Multifunctional Yb3Si2C2 with High‐Performance Terahertz Shielding for Future 6G Communications

Abstract The development of next‐generation 6G communications is anticipated to expand into extreme environments, necessitating superior terahertz (THz) electromagnetic interference (EMI) shielding materials. Herein, structural stability, electronic and optical properties of rare earth silicide carbide Yb 3 Si 2 C 2 are investigated using first principles density functional calculations and semi‐classical Boltzmann transport theory. The calculation results show Yb 3 Si 2 C 2 is determined to be experimentally synthesized with high temperature stability with a certain fluctuating C 2 pair orientation.

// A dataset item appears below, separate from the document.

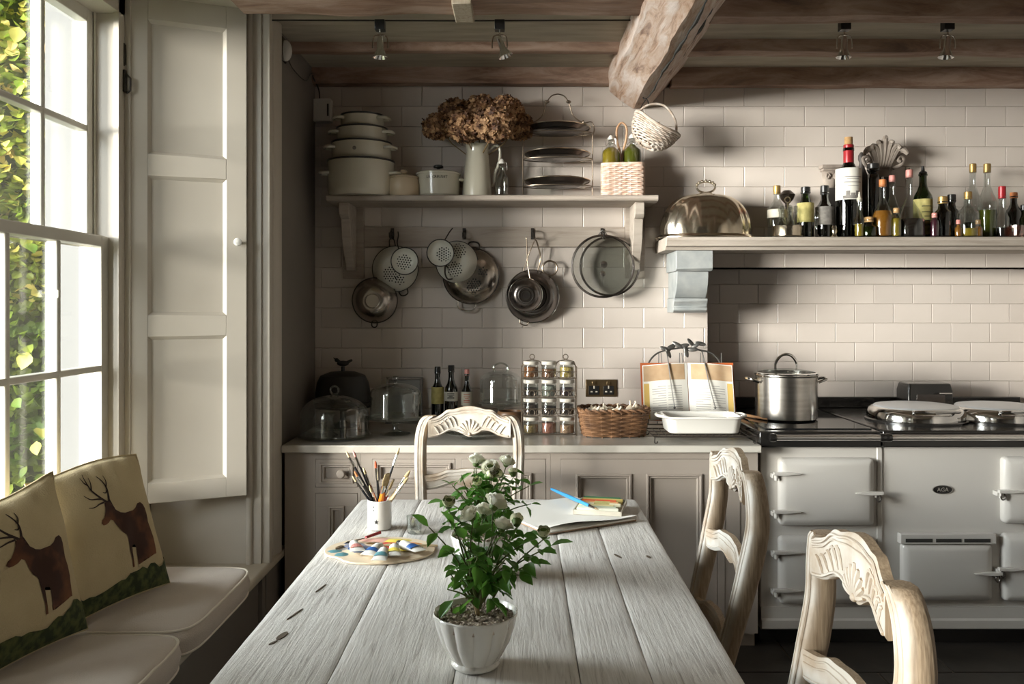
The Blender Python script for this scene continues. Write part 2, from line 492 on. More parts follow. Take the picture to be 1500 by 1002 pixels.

In addition, Yb 3 Si 2 C 2 is identified as a soft, tough, and damage‐resistant ceramic with low shear deformation resistance and easy cleavage, ensuring its durability in irradiation environments. Due to the layered structure and excellent electrical conductivity, Yb 3 Si 2 C 2 demonstrates high reflectivity and low transmittance for terahertz electromagnetic waves, along with 62% solar absorptivity and 33% IR emissivity. Remarkably, the total shielding effectiveness of Yb 3 Si 2 C 2 with thicknesses of 5 µm and above follows the widely‐used Simon's formula. The average total shielding effectiveness of 5 µm‐thick and 10 µm‐thick Yb 3 Si 2 C 2 across the entire THz region reaches 63 and 110 dB, respectively, which turns out to be the top compared to the results reported. Therefore, the multifunctional intrinsic properties of Yb 3 Si 2 C 2 materials hold great promise for miniaturized, high‐performance terahertz EMI shielding, even in extreme environments.